Strasburg opts out with four years and $100 million remaining on his contract.

Washington Nationals Victory Parade Photo by Chaz Niell/Getty Images

Right-handed starting pitcher Stephen Strasburg is opting out of the final four years and $100 million remaining on his contract with the Nationals, according to a report Saturday night from MLB.com’s Mark Feinsand.

While it’s certainly possible that Strasburg could end up returning to Washington on a new deal, there are a couple factors complicating that possibility. First of all, Strasburg had time between the end of the World Series and the opt-out deadline to negotiate an extension with Washington and obviously chose to hit free agency rather than coming to an agreement with the Nationals.
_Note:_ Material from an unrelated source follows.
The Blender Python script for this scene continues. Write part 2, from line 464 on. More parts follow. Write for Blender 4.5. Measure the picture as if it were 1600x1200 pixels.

Additionally, Strasburg’s agent is Scott Boras, who is well-known for encouraging his clients to get the most money no matter what, with those players often eschewing comfort, familiarity, and any emotional ties they may have to a team in order to get the absolute biggest paycheck possible.

While it would certainly be nice for Strasburg to play his entire career with the Nationals — the team that drafted him first overall in 2009 — he’s already helped to bring them their first-ever World Series championship and will be remembered as a legend in D.C. no matter what he does now. He may very well be OK with just making the most money he possibly can at this point, reducing his focus on the makeup of a roster or its chances to win a World Series since he’s already won a ring. With his hometown Padres looking to snap a streak of nine straight losing seasons and the nearby Dodgers perhaps willing to hike up the payroll a bit as they get more desperate to snap their 30-year championship drought, Strasburg may have an opportunity to make more money while also being closer to home.

The 31-year-old Strasburg certainly did all he could to boost his value this season, posting a 3.32 ERA and a 1.04 WHIP, 251 strikeouts, and 56 walks over an NL-best 209 innings. He was even better in the postseason, pitching in six games (five starts) and throwing for a 1.98 ERA, a 0.94 WHIP, 47 strikeouts, and just four walks over 36.1 innings. His masterful start in Game 6 of the World Series may have been the turning point in the underdog Nationals being able to take the series from the Astros.